Traditional views of project management often focus on ensuring that a fixed scope is delivered on time and within budget. When the tasks involved in achieving a project's goal are well-known and easily estimated, this makes great sense. The most used example of this is the construction industry, where a clear relationship exists between the size of the project and the amount of time and resources (money, materials, etc) required to complete it. Sure, unforeseen circumstances arise; permitting failures, errors in surveying and the like. However, even these pitfalls are relatively foreseeable and their risks can be allocated during contracting. The process of transforming architectural blueprints into a physical space is not one that experiences frequent fundamental changes, and the external factors that can impact that process are fairly well known. With software, "not so much"...
An Ever-Evolving Landscape
Software, and its construction, operates in an environment that is never static. At any point in a software project, all manner of external factors may impact the validity of your plans. For example:
- Your competitors may emerge with functionality similar to what you're building, without your prior knowledge. Time to pivot.
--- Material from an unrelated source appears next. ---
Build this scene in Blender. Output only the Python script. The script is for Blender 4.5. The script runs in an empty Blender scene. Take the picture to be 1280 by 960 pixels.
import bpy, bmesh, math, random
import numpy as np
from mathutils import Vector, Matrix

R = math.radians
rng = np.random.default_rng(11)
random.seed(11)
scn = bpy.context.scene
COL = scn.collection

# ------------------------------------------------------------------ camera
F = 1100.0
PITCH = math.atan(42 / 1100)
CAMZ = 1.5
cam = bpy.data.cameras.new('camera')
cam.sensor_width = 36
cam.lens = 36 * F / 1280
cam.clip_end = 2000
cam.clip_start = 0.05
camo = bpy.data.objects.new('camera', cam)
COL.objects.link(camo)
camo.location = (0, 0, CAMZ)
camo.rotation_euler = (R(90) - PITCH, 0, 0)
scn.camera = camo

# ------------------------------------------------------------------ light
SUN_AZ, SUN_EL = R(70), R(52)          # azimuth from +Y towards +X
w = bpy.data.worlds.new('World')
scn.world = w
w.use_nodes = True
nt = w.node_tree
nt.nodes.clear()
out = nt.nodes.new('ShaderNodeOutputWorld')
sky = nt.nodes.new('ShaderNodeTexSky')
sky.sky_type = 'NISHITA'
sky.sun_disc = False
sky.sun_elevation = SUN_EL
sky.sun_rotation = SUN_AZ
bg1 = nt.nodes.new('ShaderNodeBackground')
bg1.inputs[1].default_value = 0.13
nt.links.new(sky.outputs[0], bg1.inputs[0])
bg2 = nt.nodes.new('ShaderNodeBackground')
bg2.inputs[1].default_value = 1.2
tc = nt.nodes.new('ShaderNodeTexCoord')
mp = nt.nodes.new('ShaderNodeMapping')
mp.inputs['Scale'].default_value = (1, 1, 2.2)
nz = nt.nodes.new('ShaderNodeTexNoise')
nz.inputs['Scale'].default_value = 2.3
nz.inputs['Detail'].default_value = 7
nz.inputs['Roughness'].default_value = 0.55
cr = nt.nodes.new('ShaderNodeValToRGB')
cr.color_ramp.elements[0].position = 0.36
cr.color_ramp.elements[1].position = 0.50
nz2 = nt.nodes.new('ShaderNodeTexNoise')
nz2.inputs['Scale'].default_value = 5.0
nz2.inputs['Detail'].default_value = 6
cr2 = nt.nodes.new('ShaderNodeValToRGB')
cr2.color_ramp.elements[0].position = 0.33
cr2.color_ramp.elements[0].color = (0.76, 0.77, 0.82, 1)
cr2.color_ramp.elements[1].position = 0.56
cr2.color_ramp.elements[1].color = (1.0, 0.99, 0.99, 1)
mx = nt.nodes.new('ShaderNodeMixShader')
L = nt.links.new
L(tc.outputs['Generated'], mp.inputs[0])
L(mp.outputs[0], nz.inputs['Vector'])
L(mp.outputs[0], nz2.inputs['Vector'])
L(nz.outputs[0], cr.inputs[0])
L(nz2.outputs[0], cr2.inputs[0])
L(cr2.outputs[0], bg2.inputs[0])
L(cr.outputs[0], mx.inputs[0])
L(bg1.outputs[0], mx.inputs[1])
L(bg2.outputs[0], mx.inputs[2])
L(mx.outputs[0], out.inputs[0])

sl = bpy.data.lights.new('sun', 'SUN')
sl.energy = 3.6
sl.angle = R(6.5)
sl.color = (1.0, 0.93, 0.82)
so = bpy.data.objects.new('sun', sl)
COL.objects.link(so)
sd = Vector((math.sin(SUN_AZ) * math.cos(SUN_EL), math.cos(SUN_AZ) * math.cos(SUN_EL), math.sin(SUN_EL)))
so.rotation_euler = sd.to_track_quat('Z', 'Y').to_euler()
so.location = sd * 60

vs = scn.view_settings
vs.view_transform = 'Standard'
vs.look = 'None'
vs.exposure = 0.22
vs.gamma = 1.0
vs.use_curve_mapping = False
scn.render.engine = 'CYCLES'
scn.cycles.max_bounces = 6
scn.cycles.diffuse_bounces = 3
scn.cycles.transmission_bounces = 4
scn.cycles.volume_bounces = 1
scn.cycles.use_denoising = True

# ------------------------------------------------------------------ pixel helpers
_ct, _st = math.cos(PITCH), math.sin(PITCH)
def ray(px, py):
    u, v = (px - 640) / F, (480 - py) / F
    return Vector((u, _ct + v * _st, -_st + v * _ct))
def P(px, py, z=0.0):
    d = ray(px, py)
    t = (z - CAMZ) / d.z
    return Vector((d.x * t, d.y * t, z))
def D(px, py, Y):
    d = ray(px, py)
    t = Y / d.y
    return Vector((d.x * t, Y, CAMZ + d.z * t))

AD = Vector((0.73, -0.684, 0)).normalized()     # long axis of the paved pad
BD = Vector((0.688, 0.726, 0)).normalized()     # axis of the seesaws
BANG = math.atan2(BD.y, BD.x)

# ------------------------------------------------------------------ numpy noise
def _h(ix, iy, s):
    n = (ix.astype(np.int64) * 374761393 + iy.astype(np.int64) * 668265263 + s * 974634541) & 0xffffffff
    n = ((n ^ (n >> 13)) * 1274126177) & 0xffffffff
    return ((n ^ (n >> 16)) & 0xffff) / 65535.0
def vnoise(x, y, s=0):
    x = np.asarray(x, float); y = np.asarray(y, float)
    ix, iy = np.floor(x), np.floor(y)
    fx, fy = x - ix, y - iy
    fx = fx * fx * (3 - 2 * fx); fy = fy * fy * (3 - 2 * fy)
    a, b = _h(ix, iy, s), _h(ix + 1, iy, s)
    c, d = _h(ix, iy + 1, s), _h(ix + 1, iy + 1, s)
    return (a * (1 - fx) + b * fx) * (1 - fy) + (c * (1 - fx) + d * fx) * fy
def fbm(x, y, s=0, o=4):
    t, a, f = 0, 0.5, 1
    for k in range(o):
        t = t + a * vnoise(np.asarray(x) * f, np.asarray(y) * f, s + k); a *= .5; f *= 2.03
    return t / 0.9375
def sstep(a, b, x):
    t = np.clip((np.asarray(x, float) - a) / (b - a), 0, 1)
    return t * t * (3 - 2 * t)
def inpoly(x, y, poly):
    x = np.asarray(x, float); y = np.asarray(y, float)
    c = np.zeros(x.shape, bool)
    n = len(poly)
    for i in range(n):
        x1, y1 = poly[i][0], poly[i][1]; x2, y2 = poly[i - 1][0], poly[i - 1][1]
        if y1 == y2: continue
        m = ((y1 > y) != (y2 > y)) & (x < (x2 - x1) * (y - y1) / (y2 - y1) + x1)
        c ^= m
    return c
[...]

- A change in a system you want to integrate with may turn the interconnectedness of your systems from an asset to a liability. Time to rethink how you're integrating (and maybe what you're integrating with).
- Legislative change might trigger new compliance requirements for your product, on a timeline you have no control over. Time to call the policy team.
- Consumer preferences could shift, reducing the value proposition of your project. Again, time to pivot.
While these are foreseeable possibilities, the magnitude of each of the examples above could range from a minor inconvenience to a total impediment to progress, and that magnitude is not foreseeable. Moreover, the pace of change only increases in the technology industry and business as a whole, making the odds of encountering such a problem more likely. Unlike a construction project, the risks are simply too numerous and difficult to categorize to reasonably allocate them through contracting.
So what happens when such a problem arises in a fixed scope, fixed budget project? Someone gets the short end of the stick, depending on contracting, which leads to rushed low-quality work, conflicts of interest between client and technology team, and often the dreaded death march. What happens when these problems arise in an agile project?
"No problem."
Adapting to Shifts
Agile has meant many things to many people over the years, but fundamentally it means moving away from fixed scope projects to projects where scope, even if well defined at the beginning (and this is a good idea), is fluid and responsive to change. That happens through small, iterative cycles of work where the project team surveys the remainder of what needs to be done, prioritizes tasks, and agrees to deliver a small number of those tasks in a fixed unit of time, typically two weeks. Done early? No problem, go back to your prioritization and start working on the next highest priority item. Not done yet? No problem, let's revisit our estimates and improve them for next time. Major external change? No problem, let's figure out what it means, how to respond to it, and work it into our priorities.
Fundamentally, agile processes put you, as client, and stakeholders in control. Since you're highly involved in prioritizing work, your technology team is constantly working on your highest priorities. That means after your first cycle (typically called sprints), you're always in a position where the most important work so far has already been done. That also means you, as client, get to decide when your project is done. Has enough value been delivered to create ROI, even if there are still low-priority tasks remaining? No problem, let's get your project live and whittle away at the nice-to-haves as needed.
As the saying goes, "Scope, time and budget. Pick any two." Pick the right two by using agile and adjusting scope on the fly.